Solve the equation $f(x+y)=\max(f(x),y)+\min(x,f(y))$

Question

Solve the equation $$f(x+y)=\max(f(x),y)+\min(x,f(y))$$

My work so far:

1) $y=0 $

$f(x)=\max(f(x),0)+\min (x,f(0))$

2) $y=-x$

$f(0)=\max(f(x),-x)+\min(x,f(-x))$

Answer 1

If you put $y=x$ you get

$$f(2x) = \max (f(x),x) + \min (f(x),x) = f(x)+x$$ because if one of them is the maximum the other one is the minimum.

Let $g(x)=f(x)-x$ then $g(2x)+2x = g(x)+x+x$ hence $g(2x)=g(x)$ and so (assuming that $f$ is continuous) $g(x)$ is a constant, say $g(x)=c$ for some $c\in\mathbb{R}$.

It follows that $f(x)=x+c$. Now we check for which $c$ we have a solution, we need that

$f(x+y) = x+y+c = \max (x+c,y) + \min(x,y+c)$

clearly we can find $x,y$ such that $\max (x+c,y)=x+c$ and $\min(x,y+c)=y+c$ so we get that

$$x+y+c = x+c+y+c$$ it follows that $c=0$. We conclude that $f(x)=x$ is the only (continuous) solution.
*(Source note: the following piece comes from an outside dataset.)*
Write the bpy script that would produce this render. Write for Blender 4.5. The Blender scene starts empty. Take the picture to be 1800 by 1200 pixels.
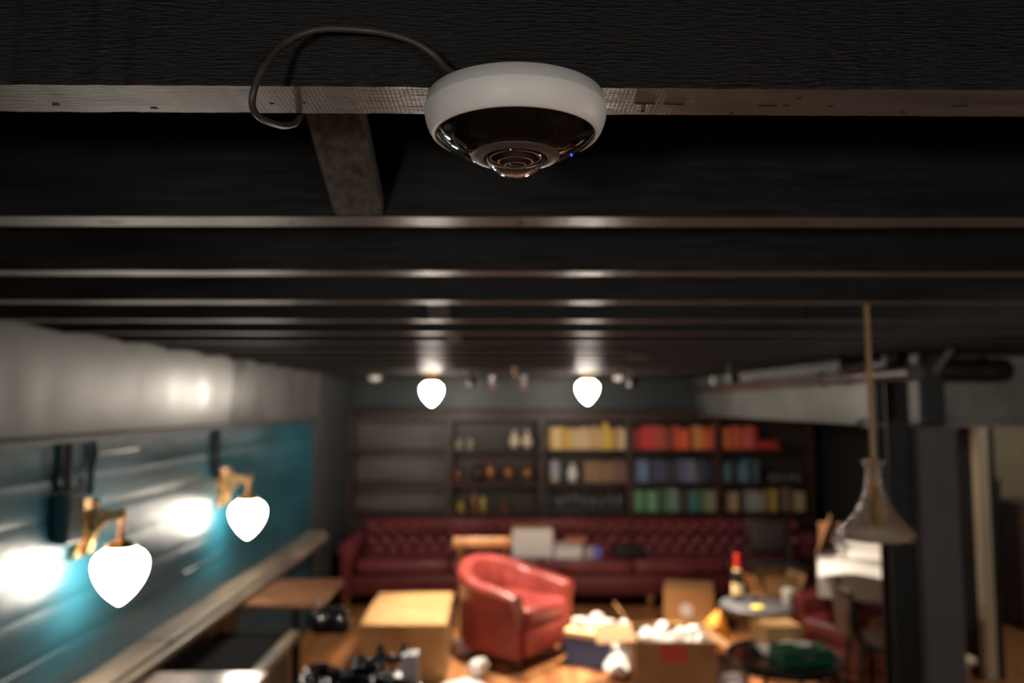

Edit: Without the continuity we can argue as follows: Observe that $$f(x+y) = \max (f(x),y) + \min (x,f(y))$$ $$f(y+x) = \max (f(y),x) + \min (y,f(x))$$ If we add these equations we get:

$$2f(x+y) = f(x)+f(y)+x+y$$

Now let $g(x)=f(x)-x$ we have $$2g(x+y)+2x+2y = g(x)+x+g(y)+y+x+y$$ and so $$2g(x+y) = g(x)+g(y)$$

Let $y=0$ we have that $2g(x) = g(x)+g(0)$ therefore $g(x)=g(0)$, we conclude that $g(x)$ is a constant.

Answer 2

Since $$\max \{a,b\} = {a+b+|a-b|\over 2}\;\;\;\;{\rm and }\;\;\;\;\min \{a,b\} = {a+b-|a-b|\over 2}$$ we get $$ \boxed{2f(x+y) = f(x)+y+|f(x)-y|+x+f(y)-|x-f(y)|}$$ Let $c=f(0)$. For $y=0, x=t$:

$$ f(t) = |f(t)|+t+c-|t|$$

and for $x=0,y=t$:

$$f(t) =c+t+|c-t| -|f(t)|$$

Adding last two we get: $f(t) = t+c$, for all $t$.

Plugging this in boxed equation we get $$|x-y+c| = |x-y-c|$$ which is valid for all $x,y$, so also for $x=c$ and $y=0$ and so $c=0$. Thus the only solution is $f(x)=x$.